Il est établi en outre que Mme [P] organisait son emploi du temps comme elle le souhaitait, et que tant les visites organisées, que les réunions et la participation à un « événement » ont en tout état de cause été fixées avec son accord.

Dès lors, il résulte des considérations qui précèdent, et ce sans qu’il soit nécessaire de suivre davantage les parties dans le détail de leur argumentation, ni de reprendre l’ensemble des échanges par sms et mails, ni de répondre à des conclusions que les constatations précédentes rendent inopérantes, que les éléments apportés par Mme [P] sont insuffisants à démontrer l’existence d’un lien de subordination caractérisé par l’exécution d’un travail sous l’autorité d’un employeur qui a le pouvoir de donner des ordres et des directives, d’en contrôler l’exécution et de sanctionner les manquements de son subordonné, de sorte qu’elle échoue à renverser la présomption de non salariat.

Le conseil de prud’hommes doit donc être déclaré incompétent au profit du tribunal de commerce de Paris et sera infirmé sur ce point.

Sur les dépens et l’article 700 du code de procédure civile

Mme [P] qui succombe, doit être condamnée aux dépens de la procédure d’appel et déboutée en sa demande fondée sur l’article 700 du code de procédure civile.

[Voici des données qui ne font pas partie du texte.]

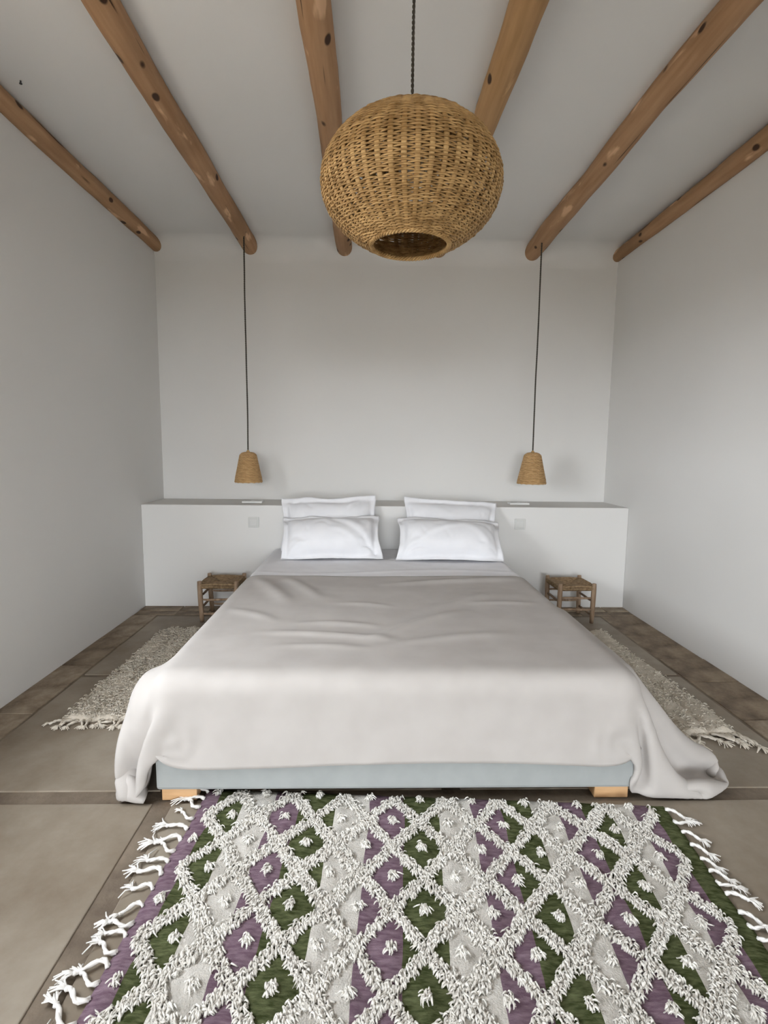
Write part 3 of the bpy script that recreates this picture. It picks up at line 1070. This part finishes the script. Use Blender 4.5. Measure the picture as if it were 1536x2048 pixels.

À l’opposé, il sera fait application de l’art 700 du code de procédure civile au profit de l’appelante.

PAR CES MOTIFS

La cour, statuant publiquement par arrêt contradictoire, publiquement et en dernier ressort

Infirme le jugement déféré,

Statuant à nouveau,

Dit que le conseil de prud’hommes est incompétent pour statuer sur les demandes au profit du tribunal de commerce de Paris ;

Condamne Mme [W] [P] aux dépens de la procédure d’appel et la déboute de sa demande sur le fondement de l’article 700 du code de procédure civile ;

Condamne Mme [W] [P] à payer à la société Not So Dark la somme de 2 000 euros en application des dispositions de l’article 700 du code de procédure civile.